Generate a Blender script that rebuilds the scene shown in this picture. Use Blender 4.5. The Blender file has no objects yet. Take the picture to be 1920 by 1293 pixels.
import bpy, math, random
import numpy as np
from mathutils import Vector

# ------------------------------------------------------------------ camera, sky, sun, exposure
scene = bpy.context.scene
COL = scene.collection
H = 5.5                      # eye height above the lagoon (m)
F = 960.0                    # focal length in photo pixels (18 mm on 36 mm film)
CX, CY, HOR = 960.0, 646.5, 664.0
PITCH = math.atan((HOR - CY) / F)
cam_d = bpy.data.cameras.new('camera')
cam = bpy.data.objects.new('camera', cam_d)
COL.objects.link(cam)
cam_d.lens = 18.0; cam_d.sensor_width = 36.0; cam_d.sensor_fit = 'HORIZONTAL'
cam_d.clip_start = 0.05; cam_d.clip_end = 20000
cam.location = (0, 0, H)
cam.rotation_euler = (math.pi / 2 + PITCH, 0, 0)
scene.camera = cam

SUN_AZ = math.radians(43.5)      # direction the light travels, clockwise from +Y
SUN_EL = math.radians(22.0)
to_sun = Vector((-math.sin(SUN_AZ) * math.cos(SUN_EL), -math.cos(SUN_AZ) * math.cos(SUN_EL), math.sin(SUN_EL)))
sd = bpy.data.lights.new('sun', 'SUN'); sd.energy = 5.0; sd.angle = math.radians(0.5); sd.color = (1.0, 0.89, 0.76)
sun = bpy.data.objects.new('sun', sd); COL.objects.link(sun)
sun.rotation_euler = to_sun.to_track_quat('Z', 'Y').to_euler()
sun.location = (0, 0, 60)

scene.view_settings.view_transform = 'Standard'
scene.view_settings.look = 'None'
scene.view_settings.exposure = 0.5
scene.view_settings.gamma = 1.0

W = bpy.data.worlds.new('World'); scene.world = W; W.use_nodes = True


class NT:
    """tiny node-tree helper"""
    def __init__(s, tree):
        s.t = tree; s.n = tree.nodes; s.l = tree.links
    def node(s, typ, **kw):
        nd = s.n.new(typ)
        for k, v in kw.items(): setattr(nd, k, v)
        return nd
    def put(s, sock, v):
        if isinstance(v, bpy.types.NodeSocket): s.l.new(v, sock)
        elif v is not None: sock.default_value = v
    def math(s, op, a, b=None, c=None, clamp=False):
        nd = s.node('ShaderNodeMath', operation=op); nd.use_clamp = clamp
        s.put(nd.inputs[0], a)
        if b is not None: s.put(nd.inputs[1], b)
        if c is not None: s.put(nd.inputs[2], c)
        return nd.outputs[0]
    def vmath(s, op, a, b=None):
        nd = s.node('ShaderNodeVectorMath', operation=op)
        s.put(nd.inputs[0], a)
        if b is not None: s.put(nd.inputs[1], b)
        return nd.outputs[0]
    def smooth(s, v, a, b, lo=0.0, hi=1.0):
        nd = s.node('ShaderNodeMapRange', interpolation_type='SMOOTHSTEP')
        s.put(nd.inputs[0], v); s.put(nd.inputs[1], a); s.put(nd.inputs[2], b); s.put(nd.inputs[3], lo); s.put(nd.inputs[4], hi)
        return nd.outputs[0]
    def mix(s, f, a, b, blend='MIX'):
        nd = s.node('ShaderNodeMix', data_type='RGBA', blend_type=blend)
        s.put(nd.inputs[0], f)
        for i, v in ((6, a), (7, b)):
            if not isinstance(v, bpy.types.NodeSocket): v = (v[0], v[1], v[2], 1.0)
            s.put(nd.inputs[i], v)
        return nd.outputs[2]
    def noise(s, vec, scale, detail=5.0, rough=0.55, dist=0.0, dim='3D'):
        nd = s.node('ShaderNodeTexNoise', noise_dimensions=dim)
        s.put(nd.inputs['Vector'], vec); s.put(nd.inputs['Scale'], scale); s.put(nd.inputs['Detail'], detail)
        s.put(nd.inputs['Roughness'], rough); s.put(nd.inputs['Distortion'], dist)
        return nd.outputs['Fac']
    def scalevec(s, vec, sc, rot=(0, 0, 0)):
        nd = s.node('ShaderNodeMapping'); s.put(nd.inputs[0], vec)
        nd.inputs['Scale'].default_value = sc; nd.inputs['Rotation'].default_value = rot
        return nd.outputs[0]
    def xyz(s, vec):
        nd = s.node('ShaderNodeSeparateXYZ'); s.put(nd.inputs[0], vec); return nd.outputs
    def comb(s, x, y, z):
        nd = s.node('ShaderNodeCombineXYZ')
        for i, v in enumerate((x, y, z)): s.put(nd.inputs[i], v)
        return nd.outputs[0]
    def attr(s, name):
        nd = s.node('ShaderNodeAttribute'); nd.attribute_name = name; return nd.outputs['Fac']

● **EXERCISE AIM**
Write out exactly the lines from the start of the material through the line with "from mathutils import Vector". No other output is expected.

● **COMPLETE ANSWER**
Generate a Blender script that rebuilds the scene shown in this picture. Use Blender 4.5. The Blender file has no objects yet. Take the picture to be 1920 by 1293 pixels.
import bpy, math, random
import numpy as np
from mathutils import Vector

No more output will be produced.